## Work to do
Please print exactly the lines below, from the start of the material up to and including the line with "b.fbox(F, -2.5, -1.015, CT-.003, .972, .0005, .0060);", but none of the pictures.

## Supplied data
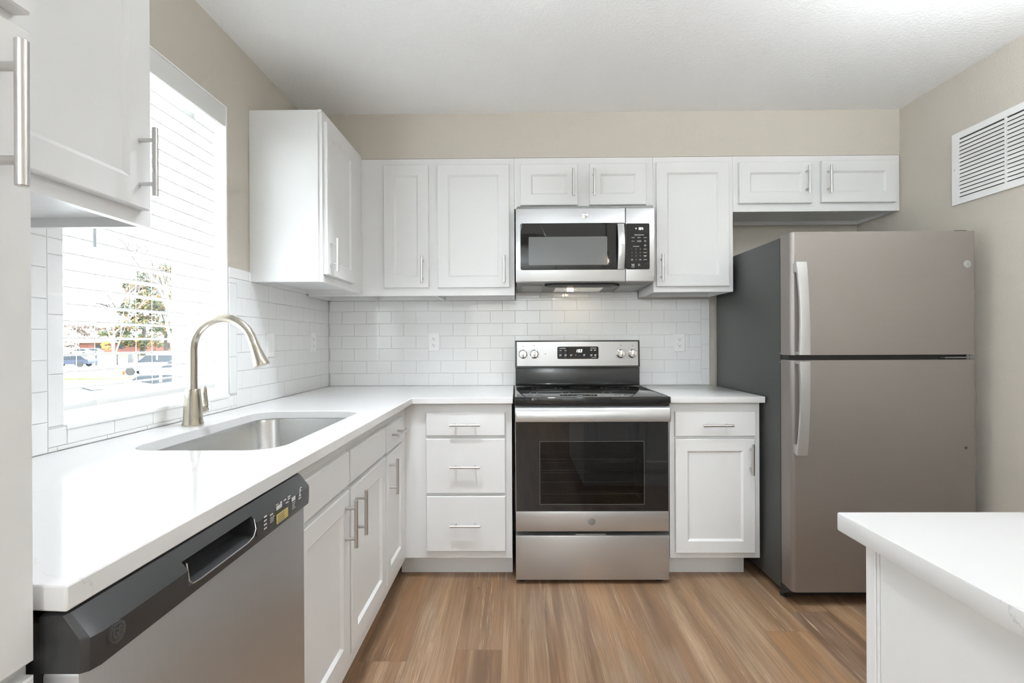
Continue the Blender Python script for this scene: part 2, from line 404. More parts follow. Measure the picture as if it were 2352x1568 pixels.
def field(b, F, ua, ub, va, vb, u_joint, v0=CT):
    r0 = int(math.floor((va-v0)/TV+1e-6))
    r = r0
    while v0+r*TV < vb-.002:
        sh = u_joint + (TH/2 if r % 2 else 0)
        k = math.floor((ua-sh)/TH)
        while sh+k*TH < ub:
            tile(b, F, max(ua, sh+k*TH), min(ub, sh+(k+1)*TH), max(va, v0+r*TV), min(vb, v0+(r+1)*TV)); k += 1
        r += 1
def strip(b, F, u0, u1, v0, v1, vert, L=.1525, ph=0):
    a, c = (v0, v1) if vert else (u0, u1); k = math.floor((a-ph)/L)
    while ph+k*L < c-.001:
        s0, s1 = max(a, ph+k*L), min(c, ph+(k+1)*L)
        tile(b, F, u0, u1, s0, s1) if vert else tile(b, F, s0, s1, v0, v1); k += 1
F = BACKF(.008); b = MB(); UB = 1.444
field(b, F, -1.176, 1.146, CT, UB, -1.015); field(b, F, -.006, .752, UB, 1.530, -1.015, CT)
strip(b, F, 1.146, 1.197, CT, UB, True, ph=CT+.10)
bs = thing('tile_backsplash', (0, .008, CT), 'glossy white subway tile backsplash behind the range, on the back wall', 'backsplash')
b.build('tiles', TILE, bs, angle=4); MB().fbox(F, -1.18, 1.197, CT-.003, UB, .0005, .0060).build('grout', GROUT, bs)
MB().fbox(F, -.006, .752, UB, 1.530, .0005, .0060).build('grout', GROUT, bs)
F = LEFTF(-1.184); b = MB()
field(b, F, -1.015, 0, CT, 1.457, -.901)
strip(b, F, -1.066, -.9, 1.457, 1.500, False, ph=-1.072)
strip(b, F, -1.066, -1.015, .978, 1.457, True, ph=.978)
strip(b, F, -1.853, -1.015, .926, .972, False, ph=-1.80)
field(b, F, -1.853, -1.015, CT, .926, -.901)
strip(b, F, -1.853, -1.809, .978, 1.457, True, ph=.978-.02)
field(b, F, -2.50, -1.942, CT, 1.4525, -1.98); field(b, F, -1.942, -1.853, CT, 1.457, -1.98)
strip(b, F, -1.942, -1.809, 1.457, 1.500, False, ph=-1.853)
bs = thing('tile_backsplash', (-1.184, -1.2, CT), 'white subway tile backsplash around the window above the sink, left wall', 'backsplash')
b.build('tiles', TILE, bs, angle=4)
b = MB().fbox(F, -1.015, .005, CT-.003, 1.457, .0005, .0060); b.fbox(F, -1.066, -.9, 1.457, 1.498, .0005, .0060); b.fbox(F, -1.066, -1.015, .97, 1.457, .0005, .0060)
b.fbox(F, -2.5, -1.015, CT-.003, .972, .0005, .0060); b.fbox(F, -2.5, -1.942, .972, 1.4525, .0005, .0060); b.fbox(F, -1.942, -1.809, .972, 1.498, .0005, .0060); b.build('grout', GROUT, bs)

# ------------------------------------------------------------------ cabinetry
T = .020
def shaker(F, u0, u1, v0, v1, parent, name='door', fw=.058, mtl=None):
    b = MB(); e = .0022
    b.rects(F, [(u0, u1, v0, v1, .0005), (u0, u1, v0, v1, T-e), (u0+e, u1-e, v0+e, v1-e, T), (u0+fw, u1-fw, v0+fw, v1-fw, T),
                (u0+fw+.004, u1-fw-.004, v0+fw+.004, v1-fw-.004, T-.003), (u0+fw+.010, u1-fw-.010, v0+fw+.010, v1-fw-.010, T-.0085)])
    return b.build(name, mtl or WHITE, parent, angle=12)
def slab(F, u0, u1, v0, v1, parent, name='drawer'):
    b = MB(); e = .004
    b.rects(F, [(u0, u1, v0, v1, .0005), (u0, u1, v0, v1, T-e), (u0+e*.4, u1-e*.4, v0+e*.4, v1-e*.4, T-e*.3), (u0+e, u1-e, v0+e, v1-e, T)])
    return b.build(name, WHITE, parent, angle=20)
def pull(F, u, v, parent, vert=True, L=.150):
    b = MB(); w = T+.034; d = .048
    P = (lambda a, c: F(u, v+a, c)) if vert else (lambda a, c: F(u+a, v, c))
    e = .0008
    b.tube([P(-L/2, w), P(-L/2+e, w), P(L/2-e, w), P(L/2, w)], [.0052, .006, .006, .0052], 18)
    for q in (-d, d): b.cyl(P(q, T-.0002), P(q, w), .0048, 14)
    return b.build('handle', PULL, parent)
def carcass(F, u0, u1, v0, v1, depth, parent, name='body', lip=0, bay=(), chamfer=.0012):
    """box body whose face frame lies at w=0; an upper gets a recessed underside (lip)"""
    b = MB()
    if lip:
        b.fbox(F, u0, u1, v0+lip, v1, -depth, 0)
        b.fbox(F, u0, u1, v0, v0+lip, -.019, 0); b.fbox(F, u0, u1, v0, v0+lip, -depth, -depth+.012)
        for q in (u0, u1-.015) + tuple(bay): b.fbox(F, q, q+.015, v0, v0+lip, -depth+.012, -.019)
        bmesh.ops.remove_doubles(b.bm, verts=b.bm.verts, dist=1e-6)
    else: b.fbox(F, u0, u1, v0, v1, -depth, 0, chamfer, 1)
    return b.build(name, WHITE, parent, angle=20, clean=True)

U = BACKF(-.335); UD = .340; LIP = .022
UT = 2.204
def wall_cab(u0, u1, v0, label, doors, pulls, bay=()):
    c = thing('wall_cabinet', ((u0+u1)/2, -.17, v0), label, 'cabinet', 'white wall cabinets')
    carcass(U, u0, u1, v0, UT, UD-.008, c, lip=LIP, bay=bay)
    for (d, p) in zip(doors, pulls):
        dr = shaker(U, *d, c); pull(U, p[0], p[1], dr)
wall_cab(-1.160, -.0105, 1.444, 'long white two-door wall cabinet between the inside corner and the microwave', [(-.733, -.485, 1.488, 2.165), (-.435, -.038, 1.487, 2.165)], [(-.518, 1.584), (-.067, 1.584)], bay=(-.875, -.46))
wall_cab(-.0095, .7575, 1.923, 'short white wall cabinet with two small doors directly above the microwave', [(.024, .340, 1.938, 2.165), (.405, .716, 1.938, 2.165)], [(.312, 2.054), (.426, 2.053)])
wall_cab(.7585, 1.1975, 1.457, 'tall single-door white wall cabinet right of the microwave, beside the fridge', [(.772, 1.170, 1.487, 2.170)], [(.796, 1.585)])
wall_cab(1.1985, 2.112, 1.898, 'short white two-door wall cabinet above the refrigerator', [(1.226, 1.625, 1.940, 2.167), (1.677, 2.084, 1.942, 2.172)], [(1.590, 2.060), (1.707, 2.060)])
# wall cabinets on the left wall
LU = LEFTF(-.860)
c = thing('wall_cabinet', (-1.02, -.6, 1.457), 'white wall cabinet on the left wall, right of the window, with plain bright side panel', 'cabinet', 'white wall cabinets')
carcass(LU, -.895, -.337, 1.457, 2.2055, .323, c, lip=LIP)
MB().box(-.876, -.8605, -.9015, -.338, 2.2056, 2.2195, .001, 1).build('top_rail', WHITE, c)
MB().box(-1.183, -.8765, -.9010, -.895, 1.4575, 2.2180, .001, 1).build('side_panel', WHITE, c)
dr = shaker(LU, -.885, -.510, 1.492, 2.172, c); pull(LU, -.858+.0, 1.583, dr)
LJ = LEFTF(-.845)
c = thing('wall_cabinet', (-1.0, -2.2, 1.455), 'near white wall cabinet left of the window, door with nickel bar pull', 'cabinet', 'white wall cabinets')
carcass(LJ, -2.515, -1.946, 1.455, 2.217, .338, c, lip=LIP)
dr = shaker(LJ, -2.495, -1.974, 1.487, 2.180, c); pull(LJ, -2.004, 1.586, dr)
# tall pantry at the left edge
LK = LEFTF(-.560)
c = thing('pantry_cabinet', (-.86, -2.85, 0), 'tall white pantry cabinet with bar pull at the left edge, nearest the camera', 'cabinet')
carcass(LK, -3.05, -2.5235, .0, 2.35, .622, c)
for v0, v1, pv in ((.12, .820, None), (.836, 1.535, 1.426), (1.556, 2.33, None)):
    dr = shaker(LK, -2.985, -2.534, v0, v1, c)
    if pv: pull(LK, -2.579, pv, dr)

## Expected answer
Continue the Blender Python script for this scene: part 2, from line 404. More parts follow. Measure the picture as if it were 2352x1568 pixels.
def field(b, F, ua, ub, va, vb, u_joint, v0=CT):
    r0 = int(math.floor((va-v0)/TV+1e-6))
    r = r0
    while v0+r*TV < vb-.002:
        sh = u_joint + (TH/2 if r % 2 else 0)
        k = math.floor((ua-sh)/TH)
        while sh+k*TH < ub:
            tile(b, F, max(ua, sh+k*TH), min(ub, sh+(k+1)*TH), max(va, v0+r*TV), min(vb, v0+(r+1)*TV)); k += 1
        r += 1
def strip(b, F, u0, u1, v0, v1, vert, L=.1525, ph=0):
    a, c = (v0, v1) if vert else (u0, u1); k = math.floor((a-ph)/L)
    while ph+k*L < c-.001:
        s0, s1 = max(a, ph+k*L), min(c, ph+(k+1)*L)
        tile(b, F, u0, u1, s0, s1) if vert else tile(b, F, s0, s1, v0, v1); k += 1
F = BACKF(.008); b = MB(); UB = 1.444
field(b, F, -1.176, 1.146, CT, UB, -1.015); field(b, F, -.006, .752, UB, 1.530, -1.015, CT)
strip(b, F, 1.146, 1.197, CT, UB, True, ph=CT+.10)
bs = thing('tile_backsplash', (0, .008, CT), 'glossy white subway tile backsplash behind the range, on the back wall', 'backsplash')
b.build('tiles', TILE, bs, angle=4); MB().fbox(F, -1.18, 1.197, CT-.003, UB, .0005, .0060).build('grout', GROUT, bs)
MB().fbox(F, -.006, .752, UB, 1.530, .0005, .0060).build('grout', GROUT, bs)
F = LEFTF(-1.184); b = MB()
field(b, F, -1.015, 0, CT, 1.457, -.901)
strip(b, F, -1.066, -.9, 1.457, 1.500, False, ph=-1.072)
strip(b, F, -1.066, -1.015, .978, 1.457, True, ph=.978)
strip(b, F, -1.853, -1.015, .926, .972, False, ph=-1.80)
field(b, F, -1.853, -1.015, CT, .926, -.901)
strip(b, F, -1.853, -1.809, .978, 1.457, True, ph=.978-.02)
field(b, F, -2.50, -1.942, CT, 1.4525, -1.98); field(b, F, -1.942, -1.853, CT, 1.457, -1.98)
strip(b, F, -1.942, -1.809, 1.457, 1.500, False, ph=-1.853)
bs = thing('tile_backsplash', (-1.184, -1.2, CT), 'white subway tile backsplash around the window above the sink, left wall', 'backsplash')
b.build('tiles', TILE, bs, angle=4)
b = MB().fbox(F, -1.015, .005, CT-.003, 1.457, .0005, .0060); b.fbox(F, -1.066, -.9, 1.457, 1.498, .0005, .0060); b.fbox(F, -1.066, -1.015, .97, 1.457, .0005, .0060)
b.fbox(F, -2.5, -1.015, CT-.003, .972, .0005, .0060); b.fbox(F, -2.5, -1.942, .972, 1.4525, .0005, .0060); b.fbox(F, -1.942, -1.809, .972, 1.498, .0005, .0060); b.build('grout', GROUT, bs)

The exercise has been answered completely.